==== Supplied data

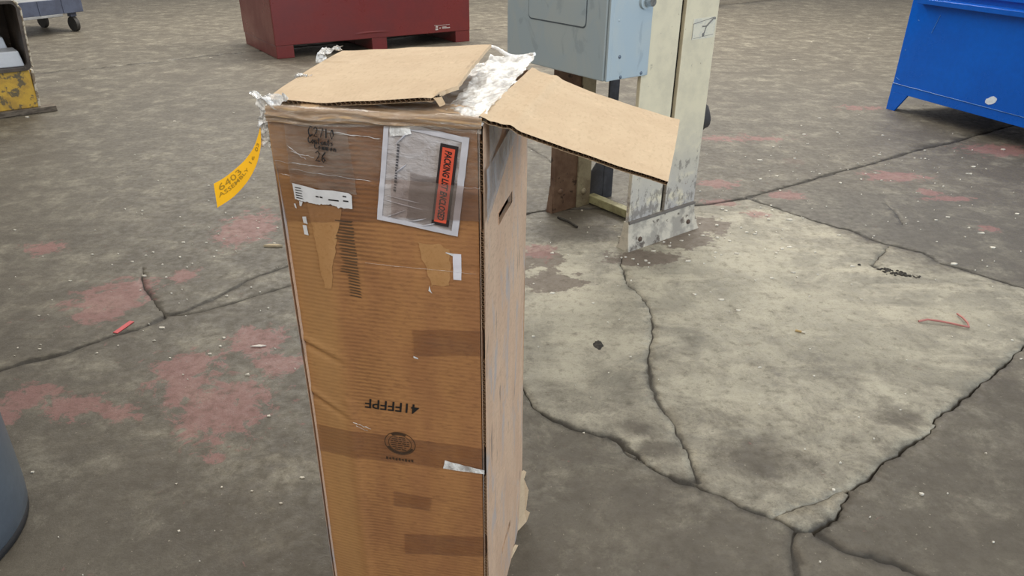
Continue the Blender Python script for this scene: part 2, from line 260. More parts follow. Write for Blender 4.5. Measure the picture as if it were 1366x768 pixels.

========
==== Supplied data

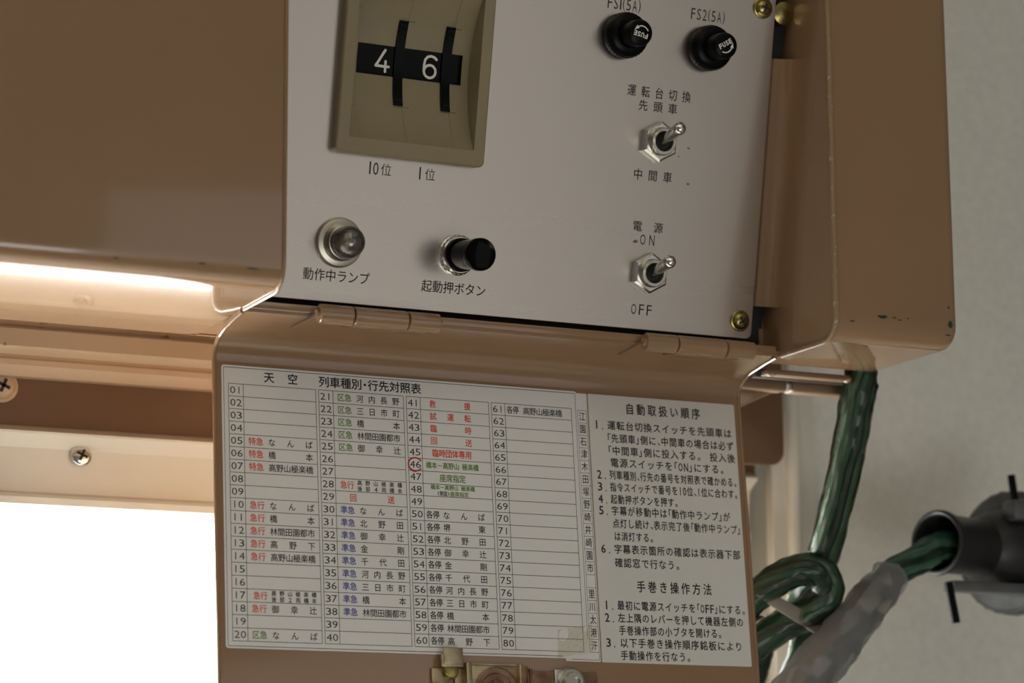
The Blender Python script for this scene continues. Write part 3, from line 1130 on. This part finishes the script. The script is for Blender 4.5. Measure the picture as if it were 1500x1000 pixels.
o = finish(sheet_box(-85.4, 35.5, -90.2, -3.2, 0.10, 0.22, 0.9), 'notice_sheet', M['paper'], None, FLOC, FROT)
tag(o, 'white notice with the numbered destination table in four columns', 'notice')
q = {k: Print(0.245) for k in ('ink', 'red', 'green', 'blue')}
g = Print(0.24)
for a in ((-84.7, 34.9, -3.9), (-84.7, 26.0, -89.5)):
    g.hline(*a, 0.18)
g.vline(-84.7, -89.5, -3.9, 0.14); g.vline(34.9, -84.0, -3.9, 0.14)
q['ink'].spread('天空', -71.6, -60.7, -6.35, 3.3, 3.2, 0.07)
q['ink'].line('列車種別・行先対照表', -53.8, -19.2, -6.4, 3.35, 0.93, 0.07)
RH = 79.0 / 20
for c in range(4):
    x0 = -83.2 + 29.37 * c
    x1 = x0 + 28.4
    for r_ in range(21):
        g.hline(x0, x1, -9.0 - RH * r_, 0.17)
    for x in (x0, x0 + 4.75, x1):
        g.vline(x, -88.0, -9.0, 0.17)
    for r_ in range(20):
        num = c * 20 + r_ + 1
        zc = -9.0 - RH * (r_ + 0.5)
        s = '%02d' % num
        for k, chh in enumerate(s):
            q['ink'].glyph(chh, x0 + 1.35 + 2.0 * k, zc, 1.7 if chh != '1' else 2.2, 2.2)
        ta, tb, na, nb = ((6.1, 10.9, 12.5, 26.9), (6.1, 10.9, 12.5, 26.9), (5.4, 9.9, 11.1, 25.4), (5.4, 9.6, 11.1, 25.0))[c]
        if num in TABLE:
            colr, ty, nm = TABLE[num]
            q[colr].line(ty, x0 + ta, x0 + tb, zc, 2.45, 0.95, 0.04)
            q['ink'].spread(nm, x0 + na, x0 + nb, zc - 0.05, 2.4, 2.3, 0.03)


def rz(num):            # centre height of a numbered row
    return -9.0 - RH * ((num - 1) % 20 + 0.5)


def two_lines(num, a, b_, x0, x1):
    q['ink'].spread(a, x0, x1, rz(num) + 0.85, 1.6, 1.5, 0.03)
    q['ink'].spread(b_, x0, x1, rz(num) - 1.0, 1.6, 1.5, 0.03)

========
==== Supplied data

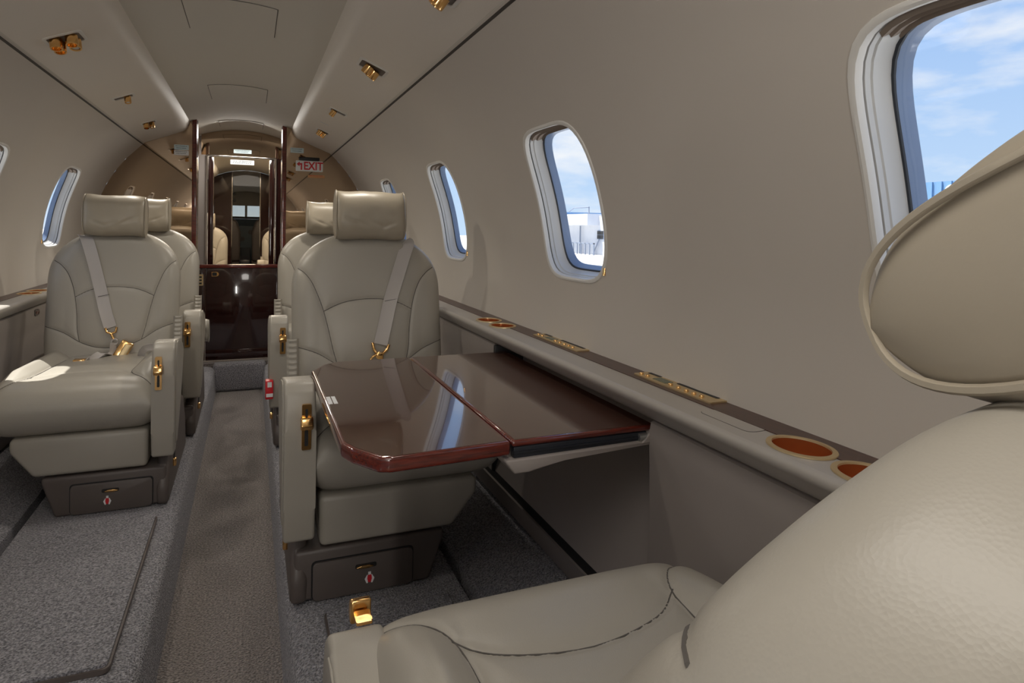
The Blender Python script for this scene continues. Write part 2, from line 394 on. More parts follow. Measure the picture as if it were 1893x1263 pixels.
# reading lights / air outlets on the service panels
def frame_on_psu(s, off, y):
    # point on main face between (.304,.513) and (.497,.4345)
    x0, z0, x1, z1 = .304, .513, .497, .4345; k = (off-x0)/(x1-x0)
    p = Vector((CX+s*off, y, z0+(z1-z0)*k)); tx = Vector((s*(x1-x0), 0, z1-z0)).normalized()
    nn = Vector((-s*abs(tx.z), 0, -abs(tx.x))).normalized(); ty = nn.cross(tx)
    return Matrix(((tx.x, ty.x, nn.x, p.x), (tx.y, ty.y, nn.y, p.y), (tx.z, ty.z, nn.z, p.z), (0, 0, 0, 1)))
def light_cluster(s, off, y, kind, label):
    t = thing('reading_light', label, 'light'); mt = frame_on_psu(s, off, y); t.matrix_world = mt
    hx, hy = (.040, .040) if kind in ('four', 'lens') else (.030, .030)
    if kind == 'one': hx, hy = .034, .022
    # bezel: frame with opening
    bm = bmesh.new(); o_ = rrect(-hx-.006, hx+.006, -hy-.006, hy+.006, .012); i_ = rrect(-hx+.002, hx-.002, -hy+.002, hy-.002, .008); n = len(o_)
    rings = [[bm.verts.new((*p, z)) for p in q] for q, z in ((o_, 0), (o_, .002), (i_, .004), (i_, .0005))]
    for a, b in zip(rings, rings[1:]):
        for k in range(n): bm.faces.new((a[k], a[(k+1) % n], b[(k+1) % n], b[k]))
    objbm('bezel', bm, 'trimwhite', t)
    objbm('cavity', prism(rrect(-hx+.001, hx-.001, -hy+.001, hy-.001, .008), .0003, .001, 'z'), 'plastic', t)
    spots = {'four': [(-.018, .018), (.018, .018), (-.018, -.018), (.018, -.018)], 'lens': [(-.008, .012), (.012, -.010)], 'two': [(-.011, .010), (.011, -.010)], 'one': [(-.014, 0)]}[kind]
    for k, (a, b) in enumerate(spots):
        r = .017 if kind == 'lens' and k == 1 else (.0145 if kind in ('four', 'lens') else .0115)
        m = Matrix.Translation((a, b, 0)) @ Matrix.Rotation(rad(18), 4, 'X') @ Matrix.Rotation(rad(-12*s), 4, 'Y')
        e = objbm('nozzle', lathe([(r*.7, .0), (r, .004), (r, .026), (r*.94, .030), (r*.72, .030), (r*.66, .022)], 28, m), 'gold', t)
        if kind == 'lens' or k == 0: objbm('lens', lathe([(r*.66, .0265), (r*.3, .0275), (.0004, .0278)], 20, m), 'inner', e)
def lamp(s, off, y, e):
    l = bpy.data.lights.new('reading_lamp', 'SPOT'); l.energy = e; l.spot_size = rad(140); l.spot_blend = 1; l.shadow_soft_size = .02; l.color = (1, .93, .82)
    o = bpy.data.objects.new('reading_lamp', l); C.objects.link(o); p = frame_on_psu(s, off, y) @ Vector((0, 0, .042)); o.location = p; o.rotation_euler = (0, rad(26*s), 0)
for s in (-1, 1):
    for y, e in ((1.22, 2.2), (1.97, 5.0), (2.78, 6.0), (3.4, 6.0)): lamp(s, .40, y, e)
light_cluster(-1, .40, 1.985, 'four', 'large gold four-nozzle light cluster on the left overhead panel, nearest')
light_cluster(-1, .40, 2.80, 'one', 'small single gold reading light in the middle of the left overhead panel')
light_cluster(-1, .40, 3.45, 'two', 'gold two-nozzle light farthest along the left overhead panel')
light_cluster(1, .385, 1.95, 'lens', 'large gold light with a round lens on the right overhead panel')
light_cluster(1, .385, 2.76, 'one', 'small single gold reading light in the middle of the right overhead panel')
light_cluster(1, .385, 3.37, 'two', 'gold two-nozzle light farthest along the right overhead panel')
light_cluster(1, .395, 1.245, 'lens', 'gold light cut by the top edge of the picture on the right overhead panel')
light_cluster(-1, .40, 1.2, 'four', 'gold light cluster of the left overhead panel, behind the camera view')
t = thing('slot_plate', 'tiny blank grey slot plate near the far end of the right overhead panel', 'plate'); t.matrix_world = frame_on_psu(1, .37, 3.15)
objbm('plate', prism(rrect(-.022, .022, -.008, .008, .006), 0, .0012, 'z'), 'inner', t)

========

→ **Aim of the task**
Your task is to give again the lines from the one containing "were 1500x1000 pixels." to the one containing "return -9.0 - RH * ((num - 1) % 20 + 0.5)", both lines included, exactly and without anything added.

→ **Exercise response**
The Blender Python script for this scene continues. Write part 3, from line 1130 on. This part finishes the script. The script is for Blender 4.5. Measure the picture as if it were 1500x1000 pixels.
o = finish(sheet_box(-85.4, 35.5, -90.2, -3.2, 0.10, 0.22, 0.9), 'notice_sheet', M['paper'], None, FLOC, FROT)
tag(o, 'white notice with the numbered destination table in four columns', 'notice')
q = {k: Print(0.245) for k in ('ink', 'red', 'green', 'blue')}
g = Print(0.24)
for a in ((-84.7, 34.9, -3.9), (-84.7, 26.0, -89.5)):
    g.hline(*a, 0.18)
g.vline(-84.7, -89.5, -3.9, 0.14); g.vline(34.9, -84.0, -3.9, 0.14)
q['ink'].spread('天空', -71.6, -60.7, -6.35, 3.3, 3.2, 0.07)
q['ink'].line('列車種別・行先対照表', -53.8, -19.2, -6.4, 3.35, 0.93, 0.07)
RH = 79.0 / 20
for c in range(4):
    x0 = -83.2 + 29.37 * c
    x1 = x0 + 28.4
    for r_ in range(21):
        g.hline(x0, x1, -9.0 - RH * r_, 0.17)
    for x in (x0, x0 + 4.75, x1):
        g.vline(x, -88.0, -9.0, 0.17)
    for r_ in range(20):
        num = c * 20 + r_ + 1
        zc = -9.0 - RH * (r_ + 0.5)
        s = '%02d' % num
        for k, chh in enumerate(s):
            q['ink'].glyph(chh, x0 + 1.35 + 2.0 * k, zc, 1.7 if chh != '1' else 2.2, 2.2)
        ta, tb, na, nb = ((6.1, 10.9, 12.5, 26.9), (6.1, 10.9, 12.5, 26.9), (5.4, 9.9, 11.1, 25.4), (5.4, 9.6, 11.1, 25.0))[c]
        if num in TABLE:
            colr, ty, nm = TABLE[num]
            q[colr].line(ty, x0 + ta, x0 + tb, zc, 2.45, 0.95, 0.04)
            q['ink'].spread(nm, x0 + na, x0 + nb, zc - 0.05, 2.4, 2.3, 0.03)


def rz(num):            # centre height of a numbered row
    return -9.0 - RH * ((num - 1) % 20 + 0.5)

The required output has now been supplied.